Some of the problems are technological, whereby there is lack of expertise in handling all forms of sanitary wear for women and children and e-waste from discarded household electronic gadgets. The worst problem emanates from lack of willpower in doing the right thing, resulting from lack of conscience, empathy and humanism/ubuntu.

In this regard, the information tool kit will go a long way in taming insatiable desires, greed, stray egos, lack of accountability, carelessness, selfishness and ignorance as well as lack of information among others.

For effective communication to inform this information tool kit, integral aspects, such as the roles of education and awareness, are critical in that they provide long-term benefits for the continuous transfer of knowledge, skills, attitudes and values, both to the young and old.

Effective communication brings nature issues closer to the people and to the foreground. As such, interpersonal and two-way communication strategies are the bedrock of success and the firm foundation on which resilience is built.

Effective communication also needs to be attractive to the target audiences through the provision of the information needs tailored for the target audiences.

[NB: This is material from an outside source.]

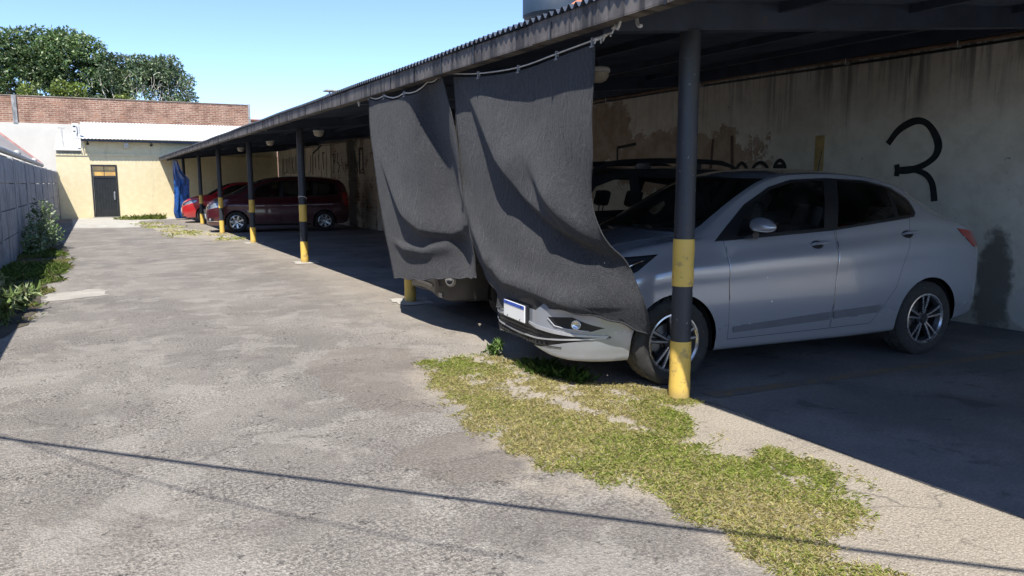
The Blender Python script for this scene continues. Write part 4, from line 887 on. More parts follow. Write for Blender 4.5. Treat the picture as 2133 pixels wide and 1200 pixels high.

Other issues contributing to unethical behaviours are incoherent policies or duplication of policies especially on who is in charge of the protection of wetlands between towns, city councils and the Environmental Management Agency.

It is not clear if this is collaborative, individual or both. There are also situations in which local communities are not placed in charge of their own resources which will result in them watching helplessly when the natural resources in their areas are destroyed or harvested by foreign multi-nationals conniving with their local proxies for individual or selfish gains. These unethical behaviours will leave carbon footprints all over the affected places.